Single Standard Can Be Smart
Having a single credit-loss accounting standard for banks and credit unions is smart, Edwards thinks. He recalls when, during the S&L crisis, the Federal Home Loan Banks board and the Federal Savings and Loan Insurance Corporation tried to substitute regulatory accounting principles for generally accepted accounting principles to delay loss recognition at S&Ls, in part because their insurance fund was too cash-poor to handle further losses.
“Word got around that S&Ls were using funny accounting rules, and confidence in the FSLIC and S&Ls in general went down,” he recalls. “One common standard is a good idea.”

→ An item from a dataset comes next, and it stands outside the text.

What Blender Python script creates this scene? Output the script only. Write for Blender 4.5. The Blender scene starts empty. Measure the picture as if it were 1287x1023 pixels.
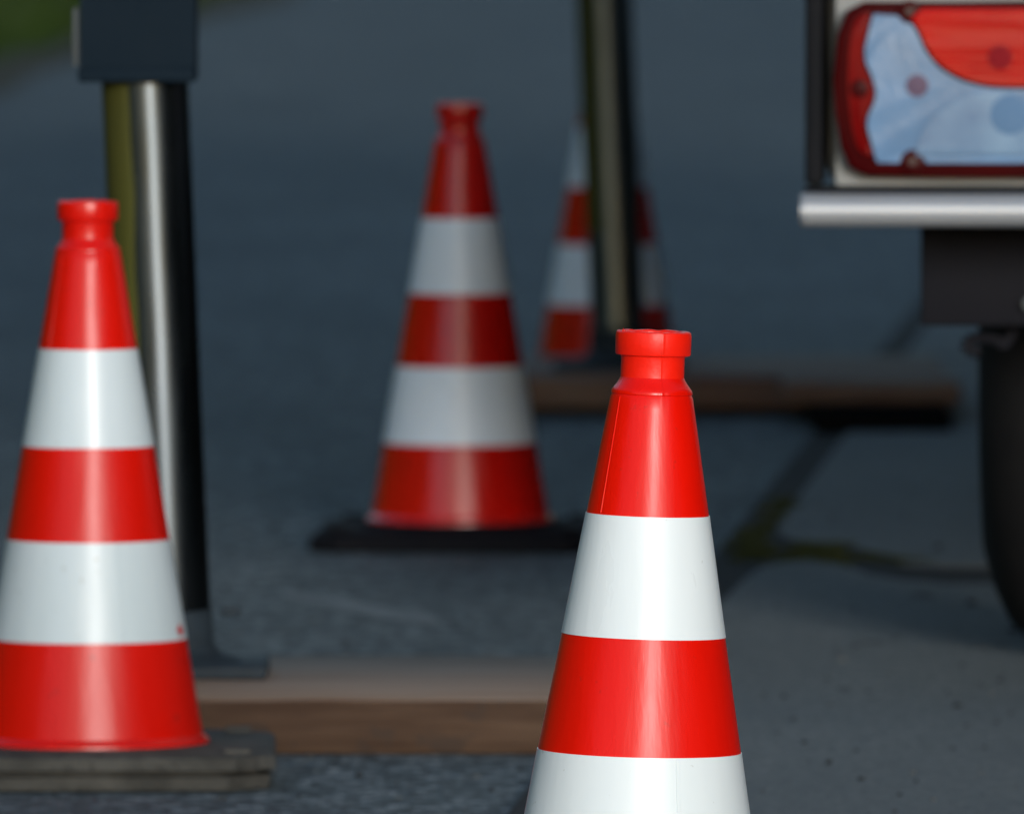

It spurs a personal recollection: “When I worked for World Council of Credit Unions,” he says, “there were similar concerns in Ireland about 10 years ago because of public comments made by government officials regarding the credit unions using a loan-loss recognition RAP. Those concerns about the Irish credit unions’ accounting were unfounded—the credit unions were solvent even though the Irish commercial banks basically had failed. But I remember that my taxi driver in Dublin was very concerned about the credit unions possibly having dodgy accounting, and I had to talk him down.”
CECL Trouble Spot
The problem with CECL, Edwards notes, is its interplay with Section 216 of the 1934 Federal Credit Union Act, which defines credit unions’ net worth based on U.S. generally accepted accounting principles. As a U.S. GAAP standard, CECL will require credit unions to write off part of their retained earnings, which will reduce their net worth ratios, even though they will not have incurred new losses. The amount of the net worth reductions will vary from credit union to credit union, he notes.
The change means that the set-aside funds would no longer count as net worth, even though they will still be in a reserve, he points out. For some CUs, implementing CECL under the Federal Credit Union Act could in theory result in a 1% or greater reduction in net worth, something the industry is trying to avoid, he says.
Amending Section 216 of FCUA to allow the unallocated portions of a federally insured credit union’s allowance for loan and lease losses to qualify as net worth would be the best solution, according to Edwards. Without that legislative solution, “NCUA’s final rule on CECL phase-in will allow credit unions to spread out the impact of CECL over three years by accruing the ‘Day 1’ reduction in the credit union’s asset value stemming from CECL as a capital item that will be straight-line depreciated over three years.
“This means that CECL’s Year 1 impact should be negligible in 2023,” he notes. “It would have a 33% impact in 2024, a 67% impact in 2025, and by be fully phased in by 2026,” he concludes.
Richard H. Gamble writes from Grand Junction, Colorado.